Epistemic Uncertainties on the Estimation of Minimum Air Gap for Semi-Submersible Platforms

Different models are considered to estimate the minimum air gap of a semi-submersible accommodation unit in stormy conditions. The results are compared to quantify the epistemic uncertainties in the estimation of the minimum air gap. While both first- and second-order methods have been broadly considered in the literature to evaluate the air gap of semi-submersibles, the underlying hypotheses of these methods are considerably simplified, and conservative results depend on added margins of unknown degrees of confidence. Therefore, a systematic study is conducted to assess the uncertainties raised by some features of the state-of-the-art methods. First, the uncertainties resulting from the binned values of scatter diagrams and from the assumption that the highest significant wave height sea state is the critical sea state, are assessed.

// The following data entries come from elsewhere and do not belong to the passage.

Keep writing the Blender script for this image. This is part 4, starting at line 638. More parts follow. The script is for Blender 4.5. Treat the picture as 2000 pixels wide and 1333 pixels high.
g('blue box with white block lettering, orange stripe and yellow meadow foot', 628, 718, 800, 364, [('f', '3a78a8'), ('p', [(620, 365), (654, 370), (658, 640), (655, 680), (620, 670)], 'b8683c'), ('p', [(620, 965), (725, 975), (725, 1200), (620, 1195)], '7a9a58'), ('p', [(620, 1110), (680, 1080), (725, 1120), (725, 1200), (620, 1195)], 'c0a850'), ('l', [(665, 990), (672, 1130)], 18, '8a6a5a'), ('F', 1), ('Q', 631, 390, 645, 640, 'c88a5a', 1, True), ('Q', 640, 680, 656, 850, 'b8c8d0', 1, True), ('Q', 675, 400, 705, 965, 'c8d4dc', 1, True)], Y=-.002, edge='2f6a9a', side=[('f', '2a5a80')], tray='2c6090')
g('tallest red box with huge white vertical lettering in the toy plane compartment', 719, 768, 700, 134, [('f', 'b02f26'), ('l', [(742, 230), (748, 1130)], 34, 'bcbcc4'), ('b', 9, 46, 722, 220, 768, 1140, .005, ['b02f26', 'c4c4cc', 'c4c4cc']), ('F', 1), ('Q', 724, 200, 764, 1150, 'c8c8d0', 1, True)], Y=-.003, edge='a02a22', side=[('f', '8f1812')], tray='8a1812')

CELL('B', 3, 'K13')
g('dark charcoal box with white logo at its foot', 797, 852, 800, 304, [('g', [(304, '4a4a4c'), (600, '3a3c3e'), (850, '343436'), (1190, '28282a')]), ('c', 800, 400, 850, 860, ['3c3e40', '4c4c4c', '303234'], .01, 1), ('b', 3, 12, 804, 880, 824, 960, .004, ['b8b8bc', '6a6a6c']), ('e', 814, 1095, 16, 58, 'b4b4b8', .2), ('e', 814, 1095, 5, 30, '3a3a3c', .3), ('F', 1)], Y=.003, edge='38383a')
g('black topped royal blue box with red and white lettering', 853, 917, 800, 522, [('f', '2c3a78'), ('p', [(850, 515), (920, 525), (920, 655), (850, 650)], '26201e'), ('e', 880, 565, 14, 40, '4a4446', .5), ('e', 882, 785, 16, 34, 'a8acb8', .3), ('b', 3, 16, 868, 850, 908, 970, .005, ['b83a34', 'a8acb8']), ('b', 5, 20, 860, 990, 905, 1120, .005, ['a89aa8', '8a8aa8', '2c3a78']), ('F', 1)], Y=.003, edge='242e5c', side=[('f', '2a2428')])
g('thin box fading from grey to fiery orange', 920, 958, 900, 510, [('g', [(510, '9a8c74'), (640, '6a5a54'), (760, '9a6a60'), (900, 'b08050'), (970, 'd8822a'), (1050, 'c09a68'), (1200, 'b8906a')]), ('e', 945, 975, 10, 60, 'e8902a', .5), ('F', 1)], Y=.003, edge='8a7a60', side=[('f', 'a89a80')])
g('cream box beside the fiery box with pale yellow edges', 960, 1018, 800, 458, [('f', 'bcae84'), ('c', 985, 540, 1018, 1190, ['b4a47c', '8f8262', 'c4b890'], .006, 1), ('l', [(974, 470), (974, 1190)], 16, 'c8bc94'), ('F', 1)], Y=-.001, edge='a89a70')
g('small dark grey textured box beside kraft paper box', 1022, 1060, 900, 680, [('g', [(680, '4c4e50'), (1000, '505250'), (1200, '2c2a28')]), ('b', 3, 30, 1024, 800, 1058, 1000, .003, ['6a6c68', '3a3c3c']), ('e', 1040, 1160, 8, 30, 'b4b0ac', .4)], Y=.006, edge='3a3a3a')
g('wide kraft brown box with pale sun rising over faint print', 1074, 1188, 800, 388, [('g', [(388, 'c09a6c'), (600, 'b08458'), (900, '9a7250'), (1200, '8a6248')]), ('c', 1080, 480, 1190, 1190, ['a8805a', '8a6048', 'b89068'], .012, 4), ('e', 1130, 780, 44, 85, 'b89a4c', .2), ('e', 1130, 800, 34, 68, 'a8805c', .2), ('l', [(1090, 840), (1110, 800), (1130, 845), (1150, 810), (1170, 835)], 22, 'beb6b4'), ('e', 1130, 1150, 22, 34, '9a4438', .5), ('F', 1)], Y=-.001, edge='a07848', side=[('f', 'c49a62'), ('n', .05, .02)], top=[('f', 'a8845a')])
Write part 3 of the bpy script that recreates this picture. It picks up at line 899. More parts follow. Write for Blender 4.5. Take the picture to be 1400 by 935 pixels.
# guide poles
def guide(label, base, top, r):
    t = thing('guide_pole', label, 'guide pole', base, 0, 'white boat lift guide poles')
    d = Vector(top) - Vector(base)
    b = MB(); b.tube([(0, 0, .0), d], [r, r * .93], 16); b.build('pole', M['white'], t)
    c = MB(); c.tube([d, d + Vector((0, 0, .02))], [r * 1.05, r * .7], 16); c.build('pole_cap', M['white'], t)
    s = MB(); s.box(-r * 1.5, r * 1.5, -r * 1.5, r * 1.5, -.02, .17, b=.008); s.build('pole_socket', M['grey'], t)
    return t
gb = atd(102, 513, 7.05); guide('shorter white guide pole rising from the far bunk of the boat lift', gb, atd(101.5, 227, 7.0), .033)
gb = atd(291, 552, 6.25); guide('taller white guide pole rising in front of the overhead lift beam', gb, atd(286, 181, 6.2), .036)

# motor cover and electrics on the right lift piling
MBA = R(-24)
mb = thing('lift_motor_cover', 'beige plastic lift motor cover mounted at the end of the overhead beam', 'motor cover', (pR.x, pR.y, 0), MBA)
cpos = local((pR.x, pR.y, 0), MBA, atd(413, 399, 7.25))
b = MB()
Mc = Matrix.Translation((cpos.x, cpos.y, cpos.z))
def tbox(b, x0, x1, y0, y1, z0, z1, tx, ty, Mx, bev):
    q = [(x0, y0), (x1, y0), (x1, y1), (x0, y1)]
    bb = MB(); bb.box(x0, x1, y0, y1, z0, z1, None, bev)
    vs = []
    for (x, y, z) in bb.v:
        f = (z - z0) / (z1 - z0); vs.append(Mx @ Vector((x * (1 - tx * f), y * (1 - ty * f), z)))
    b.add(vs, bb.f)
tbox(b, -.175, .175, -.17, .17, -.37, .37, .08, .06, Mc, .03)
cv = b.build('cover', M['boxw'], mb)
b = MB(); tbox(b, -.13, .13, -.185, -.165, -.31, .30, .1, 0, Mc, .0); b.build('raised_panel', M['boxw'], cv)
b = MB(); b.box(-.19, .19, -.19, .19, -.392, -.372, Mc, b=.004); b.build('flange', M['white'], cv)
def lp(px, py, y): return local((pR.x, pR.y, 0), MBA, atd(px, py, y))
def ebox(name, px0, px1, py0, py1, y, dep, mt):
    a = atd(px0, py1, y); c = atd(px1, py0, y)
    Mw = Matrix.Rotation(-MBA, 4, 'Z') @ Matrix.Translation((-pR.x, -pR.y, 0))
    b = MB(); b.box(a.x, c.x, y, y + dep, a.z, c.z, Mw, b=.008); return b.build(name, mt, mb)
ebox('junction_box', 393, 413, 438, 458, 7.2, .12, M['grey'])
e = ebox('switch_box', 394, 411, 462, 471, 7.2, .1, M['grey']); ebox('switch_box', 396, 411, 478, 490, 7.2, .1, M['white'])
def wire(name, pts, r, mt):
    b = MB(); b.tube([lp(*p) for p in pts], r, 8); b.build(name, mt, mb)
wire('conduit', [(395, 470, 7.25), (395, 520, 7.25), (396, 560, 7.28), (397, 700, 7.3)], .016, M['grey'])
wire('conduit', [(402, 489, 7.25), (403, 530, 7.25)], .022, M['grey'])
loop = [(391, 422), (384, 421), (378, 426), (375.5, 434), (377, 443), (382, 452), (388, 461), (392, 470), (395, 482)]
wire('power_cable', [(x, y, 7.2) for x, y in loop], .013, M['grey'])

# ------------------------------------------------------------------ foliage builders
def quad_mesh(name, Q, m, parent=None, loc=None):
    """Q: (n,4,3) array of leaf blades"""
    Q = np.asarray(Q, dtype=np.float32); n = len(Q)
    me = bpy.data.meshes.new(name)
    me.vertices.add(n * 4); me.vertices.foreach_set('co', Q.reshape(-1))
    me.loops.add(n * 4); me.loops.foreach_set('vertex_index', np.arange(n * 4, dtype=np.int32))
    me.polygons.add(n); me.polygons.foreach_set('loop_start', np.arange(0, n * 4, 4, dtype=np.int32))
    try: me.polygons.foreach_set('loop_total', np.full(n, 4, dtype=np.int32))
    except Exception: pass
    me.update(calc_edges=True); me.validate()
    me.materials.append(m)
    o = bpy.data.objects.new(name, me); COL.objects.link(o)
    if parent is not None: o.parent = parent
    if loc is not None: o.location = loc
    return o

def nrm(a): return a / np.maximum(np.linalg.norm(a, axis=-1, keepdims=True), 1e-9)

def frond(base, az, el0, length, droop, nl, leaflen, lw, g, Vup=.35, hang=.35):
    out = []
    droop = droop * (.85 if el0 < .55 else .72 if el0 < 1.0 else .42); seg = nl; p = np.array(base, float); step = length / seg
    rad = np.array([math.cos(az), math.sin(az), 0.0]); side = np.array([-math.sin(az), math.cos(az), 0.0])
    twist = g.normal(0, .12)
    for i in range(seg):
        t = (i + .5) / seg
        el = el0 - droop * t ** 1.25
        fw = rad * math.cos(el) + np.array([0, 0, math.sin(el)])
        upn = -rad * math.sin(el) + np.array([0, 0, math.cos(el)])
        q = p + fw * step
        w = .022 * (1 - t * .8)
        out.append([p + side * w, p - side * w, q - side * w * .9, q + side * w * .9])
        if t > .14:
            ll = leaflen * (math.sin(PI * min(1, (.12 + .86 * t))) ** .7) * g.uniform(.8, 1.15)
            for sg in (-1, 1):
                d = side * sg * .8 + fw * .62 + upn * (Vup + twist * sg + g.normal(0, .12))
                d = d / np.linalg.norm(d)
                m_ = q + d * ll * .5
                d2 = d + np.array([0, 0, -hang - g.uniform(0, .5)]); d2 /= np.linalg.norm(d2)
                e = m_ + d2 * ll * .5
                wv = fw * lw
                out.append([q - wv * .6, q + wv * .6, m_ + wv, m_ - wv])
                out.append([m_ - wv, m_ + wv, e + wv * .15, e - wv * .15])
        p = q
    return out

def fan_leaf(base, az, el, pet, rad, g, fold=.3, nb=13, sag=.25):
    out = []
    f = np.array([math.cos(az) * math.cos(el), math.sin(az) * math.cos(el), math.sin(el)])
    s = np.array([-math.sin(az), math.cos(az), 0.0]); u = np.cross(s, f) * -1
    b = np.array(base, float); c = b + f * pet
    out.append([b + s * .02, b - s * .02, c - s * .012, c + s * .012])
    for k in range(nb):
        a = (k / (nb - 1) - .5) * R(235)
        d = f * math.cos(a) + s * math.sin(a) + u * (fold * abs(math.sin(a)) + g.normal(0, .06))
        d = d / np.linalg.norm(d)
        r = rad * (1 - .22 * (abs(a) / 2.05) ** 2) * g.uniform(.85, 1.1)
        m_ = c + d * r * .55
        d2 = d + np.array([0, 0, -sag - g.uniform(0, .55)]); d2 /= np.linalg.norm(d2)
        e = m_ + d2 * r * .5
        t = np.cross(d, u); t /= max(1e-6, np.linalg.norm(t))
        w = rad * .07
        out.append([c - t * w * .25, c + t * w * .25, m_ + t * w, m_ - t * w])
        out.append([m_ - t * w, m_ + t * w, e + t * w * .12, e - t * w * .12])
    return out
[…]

Then, the uncertainty implied in the finite set of control points is evaluated. The achievements are obtained considering First-Order Second-Moment methods, by performing searches over the environmental contours to find the actual critical sea states, and by performing Kriging interpolation over the whole underdeck of the platform. Moreover, the adopted uncertainty propagation tools allow characterising the minimum air gap in terms of its expected value and standard deviation. It is found that, before adding complexity to the wave-structure interaction model, air gap estimation is subject to large errors if rather few control points are assigned, or if a single critical sea state is assigned before performing any search for the actual critical sea state.